İlginç ayrıntılardan birisi de Rüya sözcüğünün Arapça “görmek” kelimesindenten türemesidir. Rüyaların anlamı ve ele alınışı ile ilgili yaptığımız tüm açılımlar aslında “görme” biçimlerimiz üzerinden, görmekten ne anladığımız, neyi görünür kabul ettiğimizin açılımıdır. Bu kabuller yaşadığımız zamanın kültürel yapısının temelini oluşturur.
Uyku ile uyanıklığın sınırları bile farklı toplumlarda farklı çiziliyor olabilir. Örneğin Asiye Hatun’un birçok rüyası bizim düşündüğümüz klasik anlamda uyku esnasında görülmez. Bazıları akşam namazını kılarken kalp gözü ile gördüğünü ifade etttiği biçimde görünür. Yazarın ifadesi ile o dönem için bu normal karşılanan bir durumdur. Bu anlamda, rüyaların bir toplumda nasıl ele alındığı, o toplumdaki kültürel yapılara referans verirken, aynı zamanda o toplumdaki beden,ruh,zihin tanımı üzerinde hatta tıp gelenekleri üzerine de ipuçları verebilir. Böyle ele alındığında rüyalar tarihsel malzeme olabilmenin de sınırlarını aşabilir.

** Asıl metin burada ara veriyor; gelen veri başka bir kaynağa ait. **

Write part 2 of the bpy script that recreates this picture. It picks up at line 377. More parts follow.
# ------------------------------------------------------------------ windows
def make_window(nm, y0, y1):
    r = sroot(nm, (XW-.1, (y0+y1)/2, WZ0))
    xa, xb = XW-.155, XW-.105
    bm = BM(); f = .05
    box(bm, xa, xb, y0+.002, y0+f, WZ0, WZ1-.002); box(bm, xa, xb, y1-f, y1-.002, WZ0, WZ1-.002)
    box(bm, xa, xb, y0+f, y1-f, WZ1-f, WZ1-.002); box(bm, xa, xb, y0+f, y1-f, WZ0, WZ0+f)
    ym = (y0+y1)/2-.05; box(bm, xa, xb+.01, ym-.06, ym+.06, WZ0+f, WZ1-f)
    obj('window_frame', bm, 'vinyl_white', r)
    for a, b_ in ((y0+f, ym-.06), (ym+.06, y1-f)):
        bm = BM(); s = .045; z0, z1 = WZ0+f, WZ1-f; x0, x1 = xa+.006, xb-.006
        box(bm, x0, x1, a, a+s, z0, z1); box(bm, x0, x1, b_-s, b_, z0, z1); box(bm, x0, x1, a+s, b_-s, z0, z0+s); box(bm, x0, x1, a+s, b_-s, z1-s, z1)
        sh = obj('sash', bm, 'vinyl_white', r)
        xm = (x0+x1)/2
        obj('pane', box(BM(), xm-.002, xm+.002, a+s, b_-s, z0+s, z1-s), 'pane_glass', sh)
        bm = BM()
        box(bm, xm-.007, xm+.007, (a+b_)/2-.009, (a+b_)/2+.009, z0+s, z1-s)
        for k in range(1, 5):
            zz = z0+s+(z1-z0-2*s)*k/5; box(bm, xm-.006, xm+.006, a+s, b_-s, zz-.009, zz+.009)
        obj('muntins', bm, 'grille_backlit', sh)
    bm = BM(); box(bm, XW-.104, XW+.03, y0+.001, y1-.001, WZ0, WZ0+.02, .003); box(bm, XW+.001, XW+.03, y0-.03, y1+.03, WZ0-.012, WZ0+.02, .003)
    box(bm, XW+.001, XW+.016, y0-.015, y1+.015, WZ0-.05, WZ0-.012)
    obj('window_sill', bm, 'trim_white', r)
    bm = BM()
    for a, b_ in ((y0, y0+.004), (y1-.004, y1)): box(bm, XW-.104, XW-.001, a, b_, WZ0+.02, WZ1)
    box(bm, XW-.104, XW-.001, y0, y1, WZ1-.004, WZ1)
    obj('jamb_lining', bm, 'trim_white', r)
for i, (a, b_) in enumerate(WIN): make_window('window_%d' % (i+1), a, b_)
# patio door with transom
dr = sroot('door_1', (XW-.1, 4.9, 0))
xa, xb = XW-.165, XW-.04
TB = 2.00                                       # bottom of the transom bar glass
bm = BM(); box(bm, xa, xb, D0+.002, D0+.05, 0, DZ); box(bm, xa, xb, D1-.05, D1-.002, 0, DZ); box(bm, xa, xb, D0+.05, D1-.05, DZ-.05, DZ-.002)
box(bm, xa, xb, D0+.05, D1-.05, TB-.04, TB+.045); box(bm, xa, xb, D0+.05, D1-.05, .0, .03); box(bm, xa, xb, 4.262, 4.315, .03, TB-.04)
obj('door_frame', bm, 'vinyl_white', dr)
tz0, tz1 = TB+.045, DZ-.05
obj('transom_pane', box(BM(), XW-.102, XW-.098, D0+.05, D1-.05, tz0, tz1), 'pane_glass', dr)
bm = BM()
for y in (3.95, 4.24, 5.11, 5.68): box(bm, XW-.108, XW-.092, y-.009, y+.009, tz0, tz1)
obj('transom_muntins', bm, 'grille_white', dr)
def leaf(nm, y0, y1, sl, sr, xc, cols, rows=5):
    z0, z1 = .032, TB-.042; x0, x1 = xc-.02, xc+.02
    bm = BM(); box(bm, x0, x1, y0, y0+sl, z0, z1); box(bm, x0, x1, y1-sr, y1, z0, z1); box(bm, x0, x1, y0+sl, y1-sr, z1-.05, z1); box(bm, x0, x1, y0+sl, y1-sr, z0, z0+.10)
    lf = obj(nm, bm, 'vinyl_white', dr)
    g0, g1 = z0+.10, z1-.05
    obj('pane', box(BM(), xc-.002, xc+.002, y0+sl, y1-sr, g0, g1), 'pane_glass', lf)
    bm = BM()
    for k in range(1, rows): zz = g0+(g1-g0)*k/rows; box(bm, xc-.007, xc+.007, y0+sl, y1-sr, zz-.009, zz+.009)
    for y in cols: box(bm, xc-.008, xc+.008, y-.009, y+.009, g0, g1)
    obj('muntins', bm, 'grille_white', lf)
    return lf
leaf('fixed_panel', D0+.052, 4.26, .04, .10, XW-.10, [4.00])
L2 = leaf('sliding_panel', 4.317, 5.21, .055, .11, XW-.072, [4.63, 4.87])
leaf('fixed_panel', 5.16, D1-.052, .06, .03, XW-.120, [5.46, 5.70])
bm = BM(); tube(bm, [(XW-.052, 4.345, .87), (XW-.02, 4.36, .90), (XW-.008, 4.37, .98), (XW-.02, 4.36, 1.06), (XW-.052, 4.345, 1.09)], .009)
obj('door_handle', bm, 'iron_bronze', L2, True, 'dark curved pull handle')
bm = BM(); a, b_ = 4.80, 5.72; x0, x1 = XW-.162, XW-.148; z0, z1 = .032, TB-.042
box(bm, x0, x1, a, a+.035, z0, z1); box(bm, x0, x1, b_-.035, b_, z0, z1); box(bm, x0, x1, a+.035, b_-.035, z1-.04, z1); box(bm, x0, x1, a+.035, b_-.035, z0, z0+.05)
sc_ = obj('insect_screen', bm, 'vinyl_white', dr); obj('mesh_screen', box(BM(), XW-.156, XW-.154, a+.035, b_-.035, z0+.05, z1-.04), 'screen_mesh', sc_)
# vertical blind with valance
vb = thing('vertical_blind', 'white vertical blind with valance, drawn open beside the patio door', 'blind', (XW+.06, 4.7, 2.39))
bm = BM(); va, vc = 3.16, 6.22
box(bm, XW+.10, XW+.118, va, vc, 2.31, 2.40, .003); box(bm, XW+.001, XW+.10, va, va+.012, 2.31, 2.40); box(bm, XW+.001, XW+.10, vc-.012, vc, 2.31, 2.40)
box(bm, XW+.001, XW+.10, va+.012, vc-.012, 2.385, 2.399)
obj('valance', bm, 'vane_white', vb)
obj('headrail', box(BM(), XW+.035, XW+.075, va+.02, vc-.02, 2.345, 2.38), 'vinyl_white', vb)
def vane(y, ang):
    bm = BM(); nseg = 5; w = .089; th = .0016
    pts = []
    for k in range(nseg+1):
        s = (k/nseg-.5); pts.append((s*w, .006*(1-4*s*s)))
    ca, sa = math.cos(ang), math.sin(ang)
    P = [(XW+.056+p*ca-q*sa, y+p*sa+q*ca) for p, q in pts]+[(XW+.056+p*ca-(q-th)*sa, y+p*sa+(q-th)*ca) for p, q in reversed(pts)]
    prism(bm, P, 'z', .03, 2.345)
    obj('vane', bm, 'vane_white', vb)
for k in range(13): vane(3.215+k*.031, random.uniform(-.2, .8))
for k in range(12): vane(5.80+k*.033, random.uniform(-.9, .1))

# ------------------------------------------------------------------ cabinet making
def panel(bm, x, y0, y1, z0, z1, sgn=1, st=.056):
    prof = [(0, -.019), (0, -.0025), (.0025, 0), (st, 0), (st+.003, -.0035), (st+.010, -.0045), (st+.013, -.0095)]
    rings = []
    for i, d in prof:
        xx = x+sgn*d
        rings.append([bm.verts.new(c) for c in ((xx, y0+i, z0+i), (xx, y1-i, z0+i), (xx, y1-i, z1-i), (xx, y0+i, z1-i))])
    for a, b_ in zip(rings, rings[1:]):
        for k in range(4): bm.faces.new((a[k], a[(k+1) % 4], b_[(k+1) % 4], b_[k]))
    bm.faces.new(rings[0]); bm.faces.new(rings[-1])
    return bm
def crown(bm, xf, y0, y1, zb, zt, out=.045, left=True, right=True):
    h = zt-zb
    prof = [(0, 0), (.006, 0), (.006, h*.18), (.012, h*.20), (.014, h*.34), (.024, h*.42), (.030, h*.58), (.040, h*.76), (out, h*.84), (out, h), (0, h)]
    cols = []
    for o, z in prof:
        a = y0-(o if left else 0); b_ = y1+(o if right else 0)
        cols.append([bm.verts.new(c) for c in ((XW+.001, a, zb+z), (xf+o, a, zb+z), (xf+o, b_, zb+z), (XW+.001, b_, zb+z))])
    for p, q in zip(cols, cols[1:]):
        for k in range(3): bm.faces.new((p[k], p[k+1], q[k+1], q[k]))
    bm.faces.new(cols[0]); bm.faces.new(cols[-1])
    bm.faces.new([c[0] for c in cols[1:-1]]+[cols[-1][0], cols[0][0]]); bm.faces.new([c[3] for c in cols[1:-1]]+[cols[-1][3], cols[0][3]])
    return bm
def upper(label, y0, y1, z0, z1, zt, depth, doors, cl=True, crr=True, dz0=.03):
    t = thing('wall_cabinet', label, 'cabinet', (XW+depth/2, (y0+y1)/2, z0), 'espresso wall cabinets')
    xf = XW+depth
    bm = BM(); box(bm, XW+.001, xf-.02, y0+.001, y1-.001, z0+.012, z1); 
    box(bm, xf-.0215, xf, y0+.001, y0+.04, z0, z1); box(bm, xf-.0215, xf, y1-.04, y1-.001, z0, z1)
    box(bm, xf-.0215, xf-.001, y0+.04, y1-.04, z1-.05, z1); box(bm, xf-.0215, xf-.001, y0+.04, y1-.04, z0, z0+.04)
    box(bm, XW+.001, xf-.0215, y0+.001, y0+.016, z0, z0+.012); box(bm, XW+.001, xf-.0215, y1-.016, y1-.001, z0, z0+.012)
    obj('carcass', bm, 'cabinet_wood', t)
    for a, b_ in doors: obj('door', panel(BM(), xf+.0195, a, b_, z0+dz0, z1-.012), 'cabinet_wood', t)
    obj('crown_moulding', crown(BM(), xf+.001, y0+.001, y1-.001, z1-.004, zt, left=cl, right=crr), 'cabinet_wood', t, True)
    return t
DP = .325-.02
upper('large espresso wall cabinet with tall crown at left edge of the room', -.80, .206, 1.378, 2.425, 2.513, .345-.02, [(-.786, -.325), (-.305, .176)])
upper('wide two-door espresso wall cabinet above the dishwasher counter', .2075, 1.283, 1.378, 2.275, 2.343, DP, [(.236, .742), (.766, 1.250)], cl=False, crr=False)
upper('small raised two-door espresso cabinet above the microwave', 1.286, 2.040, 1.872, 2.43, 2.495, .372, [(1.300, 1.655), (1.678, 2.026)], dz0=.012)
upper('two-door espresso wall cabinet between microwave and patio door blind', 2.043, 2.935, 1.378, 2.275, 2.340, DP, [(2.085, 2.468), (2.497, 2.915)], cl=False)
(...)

Biz uykuda iken de hayatın akıp gittigini kabul etmek ilk başta metafizik bir bakış gibi gözükse de, aslında hayatı fizik, metafizik olarak ikiye ya da farklı pekçok kategoriye ayırmadan ele alan bir bakış geliştirmek olarak düşünülmelidir. Deneyimsel tüm süreçler bütün olarak ele alındığında, uyanık olma durumumuz ile uykuda olma durumumuzu ele alışımızda bir derece farkı oluşmaz. Biri diğerinden daha önemli ya da önemsiz olmaz. Bu ele alışı genişletirsek, kadın olmamız ya da erkek olmamız aynı derecede önemli ve değerli bir durum haline gelir, ya da dünyanın burasında olmak ile orada olmak aynı derecede merak konusu olur.
Yaşanan farklı deneyimleri nesneler üzerinden değil, hayatın sürekliliğinde kendimizde ve dış dünyamızda olan tüm süreçlerle birlikte ele almak; hangi konu hangi uzmanlık alanına girer? tartışmasını gereksiz kılar. Bu bakış açısıyla, farklı deneyimleri farklı uzmanlık alanlarına sınırlandıramayız. Rüyalar tarihsel bir malzeme olabildiği gibi, edebiyatın, tıbbın, sosyolojinin...vb gibi birçok alanın da konusu olabilirler.